◆ **Direction**
Copy all of the material below exactly.

◆ **Dataset records**
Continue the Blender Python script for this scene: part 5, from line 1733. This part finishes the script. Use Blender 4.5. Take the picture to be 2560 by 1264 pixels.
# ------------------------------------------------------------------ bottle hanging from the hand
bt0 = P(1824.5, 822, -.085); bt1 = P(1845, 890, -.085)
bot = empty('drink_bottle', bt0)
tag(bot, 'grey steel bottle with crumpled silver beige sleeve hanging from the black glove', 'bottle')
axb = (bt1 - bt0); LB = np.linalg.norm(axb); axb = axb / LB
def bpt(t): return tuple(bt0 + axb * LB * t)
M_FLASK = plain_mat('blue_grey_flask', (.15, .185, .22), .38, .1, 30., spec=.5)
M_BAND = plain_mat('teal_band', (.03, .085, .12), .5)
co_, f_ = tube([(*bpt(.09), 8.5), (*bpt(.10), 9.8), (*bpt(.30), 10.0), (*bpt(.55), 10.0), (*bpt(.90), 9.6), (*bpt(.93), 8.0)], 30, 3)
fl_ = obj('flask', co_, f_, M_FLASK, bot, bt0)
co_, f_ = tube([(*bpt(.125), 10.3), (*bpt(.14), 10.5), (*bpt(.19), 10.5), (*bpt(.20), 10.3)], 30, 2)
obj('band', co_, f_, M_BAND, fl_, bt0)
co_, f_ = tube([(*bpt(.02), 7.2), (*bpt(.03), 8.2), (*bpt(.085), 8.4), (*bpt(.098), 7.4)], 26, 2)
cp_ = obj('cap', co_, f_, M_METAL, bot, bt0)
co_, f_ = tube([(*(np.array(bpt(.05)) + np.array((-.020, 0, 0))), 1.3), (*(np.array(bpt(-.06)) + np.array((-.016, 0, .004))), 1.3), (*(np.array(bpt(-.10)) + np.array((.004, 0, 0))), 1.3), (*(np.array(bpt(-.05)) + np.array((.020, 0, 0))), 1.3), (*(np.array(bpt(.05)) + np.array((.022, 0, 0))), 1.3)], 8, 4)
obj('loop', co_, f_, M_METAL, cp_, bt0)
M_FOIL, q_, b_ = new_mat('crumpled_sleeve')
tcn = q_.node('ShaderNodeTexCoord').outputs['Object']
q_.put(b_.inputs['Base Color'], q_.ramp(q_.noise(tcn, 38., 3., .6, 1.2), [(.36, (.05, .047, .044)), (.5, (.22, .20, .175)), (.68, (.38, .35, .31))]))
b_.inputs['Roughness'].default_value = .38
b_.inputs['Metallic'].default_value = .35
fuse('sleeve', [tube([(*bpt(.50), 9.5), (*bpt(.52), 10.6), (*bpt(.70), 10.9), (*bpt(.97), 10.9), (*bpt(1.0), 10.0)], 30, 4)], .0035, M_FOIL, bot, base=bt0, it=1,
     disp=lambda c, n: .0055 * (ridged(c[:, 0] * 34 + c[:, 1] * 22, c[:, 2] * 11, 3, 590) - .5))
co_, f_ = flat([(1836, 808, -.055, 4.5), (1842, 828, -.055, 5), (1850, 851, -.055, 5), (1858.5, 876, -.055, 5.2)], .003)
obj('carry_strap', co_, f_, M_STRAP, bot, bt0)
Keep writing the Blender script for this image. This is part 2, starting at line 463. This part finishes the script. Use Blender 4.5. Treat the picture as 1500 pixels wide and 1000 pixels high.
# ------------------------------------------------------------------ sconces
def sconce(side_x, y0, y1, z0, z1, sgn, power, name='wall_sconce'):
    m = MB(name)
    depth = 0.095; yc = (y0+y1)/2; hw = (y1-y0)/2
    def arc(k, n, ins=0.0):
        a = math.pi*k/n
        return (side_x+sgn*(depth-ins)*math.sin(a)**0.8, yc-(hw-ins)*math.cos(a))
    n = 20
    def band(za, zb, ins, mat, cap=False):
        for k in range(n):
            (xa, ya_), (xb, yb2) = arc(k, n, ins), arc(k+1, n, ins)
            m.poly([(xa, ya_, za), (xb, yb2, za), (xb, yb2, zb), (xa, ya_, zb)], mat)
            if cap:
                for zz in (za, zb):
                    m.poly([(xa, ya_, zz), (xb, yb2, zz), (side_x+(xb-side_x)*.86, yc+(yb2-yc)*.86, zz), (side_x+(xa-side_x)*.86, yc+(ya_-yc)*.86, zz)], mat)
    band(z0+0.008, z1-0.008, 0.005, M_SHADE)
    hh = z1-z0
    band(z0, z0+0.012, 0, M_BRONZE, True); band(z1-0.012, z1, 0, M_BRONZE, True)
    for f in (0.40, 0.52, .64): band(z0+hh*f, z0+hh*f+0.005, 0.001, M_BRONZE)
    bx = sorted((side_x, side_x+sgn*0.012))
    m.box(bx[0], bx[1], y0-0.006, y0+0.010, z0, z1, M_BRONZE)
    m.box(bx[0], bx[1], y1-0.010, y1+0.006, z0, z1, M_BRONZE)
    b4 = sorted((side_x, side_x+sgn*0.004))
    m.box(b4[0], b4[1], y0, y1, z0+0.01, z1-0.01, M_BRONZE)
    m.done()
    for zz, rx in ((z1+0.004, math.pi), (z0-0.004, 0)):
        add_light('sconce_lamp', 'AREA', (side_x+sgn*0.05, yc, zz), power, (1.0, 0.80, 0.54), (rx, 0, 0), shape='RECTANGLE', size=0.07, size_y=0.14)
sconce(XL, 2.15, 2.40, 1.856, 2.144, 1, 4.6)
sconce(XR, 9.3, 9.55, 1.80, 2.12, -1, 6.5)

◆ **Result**
Continue the Blender Python script for this scene: part 5, from line 1733. This part finishes the script. Use Blender 4.5. Take the picture to be 2560 by 1264 pixels.
# ------------------------------------------------------------------ bottle hanging from the hand
bt0 = P(1824.5, 822, -.085); bt1 = P(1845, 890, -.085)
bot = empty('drink_bottle', bt0)
tag(bot, 'grey steel bottle with crumpled silver beige sleeve hanging from the black glove', 'bottle')
axb = (bt1 - bt0); LB = np.linalg.norm(axb); axb = axb / LB
def bpt(t): return tuple(bt0 + axb * LB * t)
M_FLASK = plain_mat('blue_grey_flask', (.15, .185, .22), .38, .1, 30., spec=.5)
M_BAND = plain_mat('teal_band', (.03, .085, .12), .5)
co_, f_ = tube([(*bpt(.09), 8.5), (*bpt(.10), 9.8), (*bpt(.30), 10.0), (*bpt(.55), 10.0), (*bpt(.90), 9.6), (*bpt(.93), 8.0)], 30, 3)
fl_ = obj('flask', co_, f_, M_FLASK, bot, bt0)
co_, f_ = tube([(*bpt(.125), 10.3), (*bpt(.14), 10.5), (*bpt(.19), 10.5), (*bpt(.20), 10.3)], 30, 2)
obj('band', co_, f_, M_BAND, fl_, bt0)
co_, f_ = tube([(*bpt(.02), 7.2), (*bpt(.03), 8.2), (*bpt(.085), 8.4), (*bpt(.098), 7.4)], 26, 2)
cp_ = obj('cap', co_, f_, M_METAL, bot, bt0)
co_, f_ = tube([(*(np.array(bpt(.05)) + np.array((-.020, 0, 0))), 1.3), (*(np.array(bpt(-.06)) + np.array((-.016, 0, .004))), 1.3), (*(np.array(bpt(-.10)) + np.array((.004, 0, 0))), 1.3), (*(np.array(bpt(-.05)) + np.array((.020, 0, 0))), 1.3), (*(np.array(bpt(.05)) + np.array((.022, 0, 0))), 1.3)], 8, 4)
obj('loop', co_, f_, M_METAL, cp_, bt0)
M_FOIL, q_, b_ = new_mat('crumpled_sleeve')
tcn = q_.node('ShaderNodeTexCoord').outputs['Object']
q_.put(b_.inputs['Base Color'], q_.ramp(q_.noise(tcn, 38., 3., .6, 1.2), [(.36, (.05, .047, .044)), (.5, (.22, .20, .175)), (.68, (.38, .35, .31))]))
b_.inputs['Roughness'].default_value = .38
b_.inputs['Metallic'].default_value = .35
fuse('sleeve', [tube([(*bpt(.50), 9.5), (*bpt(.52), 10.6), (*bpt(.70), 10.9), (*bpt(.97), 10.9), (*bpt(1.0), 10.0)], 30, 4)], .0035, M_FOIL, bot, base=bt0, it=1,
     disp=lambda c, n: .0055 * (ridged(c[:, 0] * 34 + c[:, 1] * 22, c[:, 2] * 11, 3, 590) - .5))
co_, f_ = flat([(1836, 808, -.055, 4.5), (1842, 828, -.055, 5), (1850, 851, -.055, 5), (1858.5, 876, -.055, 5.2)], .003)
obj('carry_strap', co_, f_, M_STRAP, bot, bt0)
Keep writing the Blender script for this image. This is part 2, starting at line 463. This part finishes the script. Use Blender 4.5. Treat the picture as 1500 pixels wide and 1000 pixels high.
# ------------------------------------------------------------------ sconces
def sconce(side_x, y0, y1, z0, z1, sgn, power, name='wall_sconce'):
    m = MB(name)
    depth = 0.095; yc = (y0+y1)/2; hw = (y1-y0)/2
    def arc(k, n, ins=0.0):
        a = math.pi*k/n
        return (side_x+sgn*(depth-ins)*math.sin(a)**0.8, yc-(hw-ins)*math.cos(a))
    n = 20
    def band(za, zb, ins, mat, cap=False):
        for k in range(n):
            (xa, ya_), (xb, yb2) = arc(k, n, ins), arc(k+1, n, ins)
            m.poly([(xa, ya_, za), (xb, yb2, za), (xb, yb2, zb), (xa, ya_, zb)], mat)
            if cap:
                for zz in (za, zb):
                    m.poly([(xa, ya_, zz), (xb, yb2, zz), (side_x+(xb-side_x)*.86, yc+(yb2-yc)*.86, zz), (side_x+(xa-side_x)*.86, yc+(ya_-yc)*.86, zz)], mat)
    band(z0+0.008, z1-0.008, 0.005, M_SHADE)
    hh = z1-z0
    band(z0, z0+0.012, 0, M_BRONZE, True); band(z1-0.012, z1, 0, M_BRONZE, True)
    for f in (0.40, 0.52, .64): band(z0+hh*f, z0+hh*f+0.005, 0.001, M_BRONZE)
    bx = sorted((side_x, side_x+sgn*0.012))
    m.box(bx[0], bx[1], y0-0.006, y0+0.010, z0, z1, M_BRONZE)
    m.box(bx[0], bx[1], y1-0.010, y1+0.006, z0, z1, M_BRONZE)
    b4 = sorted((side_x, side_x+sgn*0.004))
    m.box(b4[0], b4[1], y0, y1, z0+0.01, z1-0.01, M_BRONZE)
    m.done()
    for zz, rx in ((z1+0.004, math.pi), (z0-0.004, 0)):
        add_light('sconce_lamp', 'AREA', (side_x+sgn*0.05, yc, zz), power, (1.0, 0.80, 0.54), (rx, 0, 0), shape='RECTANGLE', size=0.07, size_y=0.14)
sconce(XL, 2.15, 2.40, 1.856, 2.144, 1, 4.6)
sconce(XR, 9.3, 9.55, 1.80, 2.12, -1, 6.5)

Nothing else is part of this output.